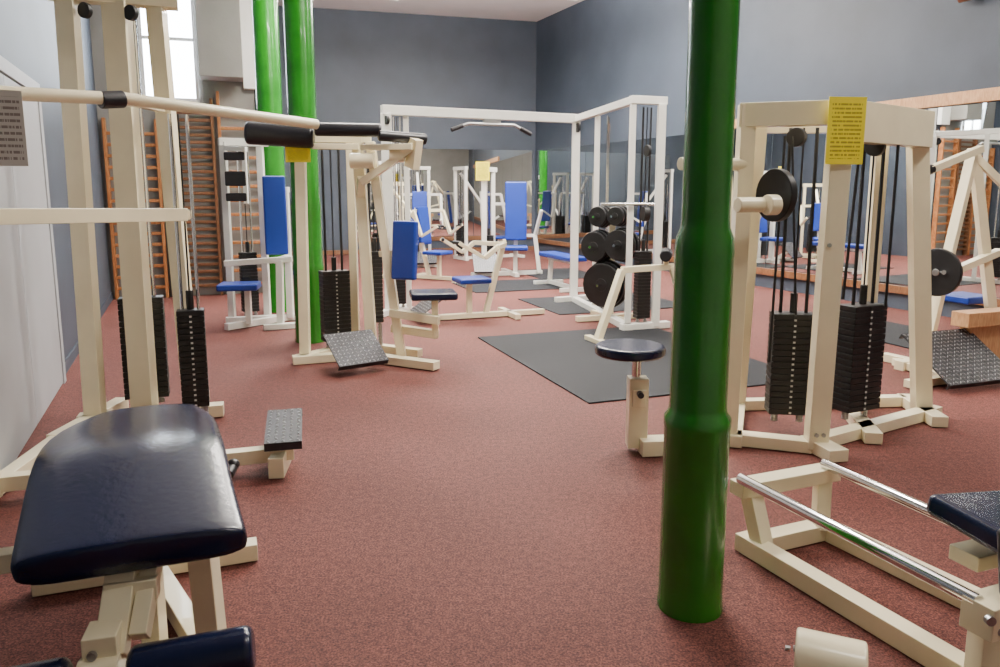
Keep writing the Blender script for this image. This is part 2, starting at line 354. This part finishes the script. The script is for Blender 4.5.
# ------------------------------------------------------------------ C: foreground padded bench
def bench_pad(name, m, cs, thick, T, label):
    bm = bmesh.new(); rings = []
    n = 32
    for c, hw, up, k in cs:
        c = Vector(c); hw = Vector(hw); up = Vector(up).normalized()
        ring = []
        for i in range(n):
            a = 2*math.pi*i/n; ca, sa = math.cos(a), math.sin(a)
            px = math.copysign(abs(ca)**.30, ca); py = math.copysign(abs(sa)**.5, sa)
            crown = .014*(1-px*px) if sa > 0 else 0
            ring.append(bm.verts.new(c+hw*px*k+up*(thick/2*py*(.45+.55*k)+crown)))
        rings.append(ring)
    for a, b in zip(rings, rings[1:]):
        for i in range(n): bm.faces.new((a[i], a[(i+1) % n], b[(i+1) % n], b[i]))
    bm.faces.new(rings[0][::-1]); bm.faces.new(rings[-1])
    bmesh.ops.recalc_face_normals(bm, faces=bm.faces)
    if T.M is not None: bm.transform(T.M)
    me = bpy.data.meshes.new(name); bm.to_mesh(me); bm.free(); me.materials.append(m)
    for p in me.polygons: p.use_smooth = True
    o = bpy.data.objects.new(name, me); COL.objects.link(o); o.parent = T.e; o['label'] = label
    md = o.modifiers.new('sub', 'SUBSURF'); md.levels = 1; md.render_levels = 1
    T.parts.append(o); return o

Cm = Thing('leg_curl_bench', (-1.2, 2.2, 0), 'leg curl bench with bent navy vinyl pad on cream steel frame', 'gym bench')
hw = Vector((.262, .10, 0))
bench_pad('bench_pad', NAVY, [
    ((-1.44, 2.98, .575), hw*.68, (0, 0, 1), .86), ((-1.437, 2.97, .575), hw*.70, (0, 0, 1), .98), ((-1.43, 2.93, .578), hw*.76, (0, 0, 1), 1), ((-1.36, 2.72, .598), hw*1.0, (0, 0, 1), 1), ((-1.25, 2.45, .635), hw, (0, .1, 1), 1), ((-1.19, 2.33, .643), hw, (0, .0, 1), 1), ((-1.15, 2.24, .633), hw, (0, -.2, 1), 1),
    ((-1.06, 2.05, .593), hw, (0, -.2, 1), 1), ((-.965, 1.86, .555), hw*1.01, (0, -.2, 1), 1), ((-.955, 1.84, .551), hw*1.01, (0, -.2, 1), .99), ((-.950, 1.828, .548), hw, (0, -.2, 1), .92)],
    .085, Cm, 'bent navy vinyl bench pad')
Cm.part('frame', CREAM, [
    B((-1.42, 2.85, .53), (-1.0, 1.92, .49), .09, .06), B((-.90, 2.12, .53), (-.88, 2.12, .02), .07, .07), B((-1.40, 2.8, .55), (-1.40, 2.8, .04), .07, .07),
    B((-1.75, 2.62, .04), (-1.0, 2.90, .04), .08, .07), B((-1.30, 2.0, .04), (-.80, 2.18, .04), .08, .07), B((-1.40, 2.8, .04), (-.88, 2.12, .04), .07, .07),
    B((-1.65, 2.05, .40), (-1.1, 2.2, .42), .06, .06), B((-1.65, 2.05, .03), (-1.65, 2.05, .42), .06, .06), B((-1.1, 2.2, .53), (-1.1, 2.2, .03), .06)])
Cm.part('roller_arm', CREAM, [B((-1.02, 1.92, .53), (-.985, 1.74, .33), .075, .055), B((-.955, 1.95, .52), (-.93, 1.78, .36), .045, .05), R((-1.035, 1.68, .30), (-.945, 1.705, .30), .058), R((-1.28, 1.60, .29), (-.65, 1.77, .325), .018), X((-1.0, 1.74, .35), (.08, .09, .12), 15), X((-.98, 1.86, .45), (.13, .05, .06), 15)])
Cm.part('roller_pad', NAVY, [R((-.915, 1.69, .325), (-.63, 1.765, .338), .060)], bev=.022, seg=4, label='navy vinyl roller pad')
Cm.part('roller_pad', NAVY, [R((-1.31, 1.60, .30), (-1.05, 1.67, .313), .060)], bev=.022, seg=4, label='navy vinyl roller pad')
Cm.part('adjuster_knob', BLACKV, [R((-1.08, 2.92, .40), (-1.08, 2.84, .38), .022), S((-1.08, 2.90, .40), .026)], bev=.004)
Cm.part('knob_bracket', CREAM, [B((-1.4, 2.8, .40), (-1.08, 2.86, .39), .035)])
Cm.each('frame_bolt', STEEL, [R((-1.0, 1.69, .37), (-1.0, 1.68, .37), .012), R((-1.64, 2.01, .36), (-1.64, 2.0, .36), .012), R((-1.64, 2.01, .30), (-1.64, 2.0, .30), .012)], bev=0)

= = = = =

TASK TO COMPLETE. Would you return the data exactly as written, without the pictures?

CORRECT OUTPUT.
Keep writing the Blender script for this image. This is part 2, starting at line 354. This part finishes the script. The script is for Blender 4.5.
# ------------------------------------------------------------------ C: foreground padded bench
def bench_pad(name, m, cs, thick, T, label):
    bm = bmesh.new(); rings = []
    n = 32
    for c, hw, up, k in cs:
        c = Vector(c); hw = Vector(hw); up = Vector(up).normalized()
        ring = []
        for i in range(n):
            a = 2*math.pi*i/n; ca, sa = math.cos(a), math.sin(a)
            px = math.copysign(abs(ca)**.30, ca); py = math.copysign(abs(sa)**.5, sa)
            crown = .014*(1-px*px) if sa > 0 else 0
            ring.append(bm.verts.new(c+hw*px*k+up*(thick/2*py*(.45+.55*k)+crown)))
        rings.append(ring)
    for a, b in zip(rings, rings[1:]):
        for i in range(n): bm.faces.new((a[i], a[(i+1) % n], b[(i+1) % n], b[i]))
    bm.faces.new(rings[0][::-1]); bm.faces.new(rings[-1])
    bmesh.ops.recalc_face_normals(bm, faces=bm.faces)
    if T.M is not None: bm.transform(T.M)
    me = bpy.data.meshes.new(name); bm.to_mesh(me); bm.free(); me.materials.append(m)
    for p in me.polygons: p.use_smooth = True
    o = bpy.data.objects.new(name, me); COL.objects.link(o); o.parent = T.e; o['label'] = label
    md = o.modifiers.new('sub', 'SUBSURF'); md.levels = 1; md.render_levels = 1
    T.parts.append(o); return o

Cm = Thing('leg_curl_bench', (-1.2, 2.2, 0), 'leg curl bench with bent navy vinyl pad on cream steel frame', 'gym bench')
hw = Vector((.262, .10, 0))
bench_pad('bench_pad', NAVY, [
    ((-1.44, 2.98, .575), hw*.68, (0, 0, 1), .86), ((-1.437, 2.97, .575), hw*.70, (0, 0, 1), .98), ((-1.43, 2.93, .578), hw*.76, (0, 0, 1), 1), ((-1.36, 2.72, .598), hw*1.0, (0, 0, 1), 1), ((-1.25, 2.45, .635), hw, (0, .1, 1), 1), ((-1.19, 2.33, .643), hw, (0, .0, 1), 1), ((-1.15, 2.24, .633), hw, (0, -.2, 1), 1),
    ((-1.06, 2.05, .593), hw, (0, -.2, 1), 1), ((-.965, 1.86, .555), hw*1.01, (0, -.2, 1), 1), ((-.955, 1.84, .551), hw*1.01, (0, -.2, 1), .99), ((-.950, 1.828, .548), hw, (0, -.2, 1), .92)],
    .085, Cm, 'bent navy vinyl bench pad')
Cm.part('frame', CREAM, [
    B((-1.42, 2.85, .53), (-1.0, 1.92, .49), .09, .06), B((-.90, 2.12, .53), (-.88, 2.12, .02), .07, .07), B((-1.40, 2.8, .55), (-1.40, 2.8, .04), .07, .07),
    B((-1.75, 2.62, .04), (-1.0, 2.90, .04), .08, .07), B((-1.30, 2.0, .04), (-.80, 2.18, .04), .08, .07), B((-1.40, 2.8, .04), (-.88, 2.12, .04), .07, .07),
    B((-1.65, 2.05, .40), (-1.1, 2.2, .42), .06, .06), B((-1.65, 2.05, .03), (-1.65, 2.05, .42), .06, .06), B((-1.1, 2.2, .53), (-1.1, 2.2, .03), .06)])
Cm.part('roller_arm', CREAM, [B((-1.02, 1.92, .53), (-.985, 1.74, .33), .075, .055), B((-.955, 1.95, .52), (-.93, 1.78, .36), .045, .05), R((-1.035, 1.68, .30), (-.945, 1.705, .30), .058), R((-1.28, 1.60, .29), (-.65, 1.77, .325), .018), X((-1.0, 1.74, .35), (.08, .09, .12), 15), X((-.98, 1.86, .45), (.13, .05, .06), 15)])
Cm.part('roller_pad', NAVY, [R((-.915, 1.69, .325), (-.63, 1.765, .338), .060)], bev=.022, seg=4, label='navy vinyl roller pad')
Cm.part('roller_pad', NAVY, [R((-1.31, 1.60, .30), (-1.05, 1.67, .313), .060)], bev=.022, seg=4, label='navy vinyl roller pad')
Cm.part('adjuster_knob', BLACKV, [R((-1.08, 2.92, .40), (-1.08, 2.84, .38), .022), S((-1.08, 2.90, .40), .026)], bev=.004)
Cm.part('knob_bracket', CREAM, [B((-1.4, 2.8, .40), (-1.08, 2.86, .39), .035)])
Cm.each('frame_bolt', STEEL, [R((-1.0, 1.69, .37), (-1.0, 1.68, .37), .012), R((-1.64, 2.01, .36), (-1.64, 2.0, .36), .012), R((-1.64, 2.01, .30), (-1.64, 2.0, .30), .012)], bev=0)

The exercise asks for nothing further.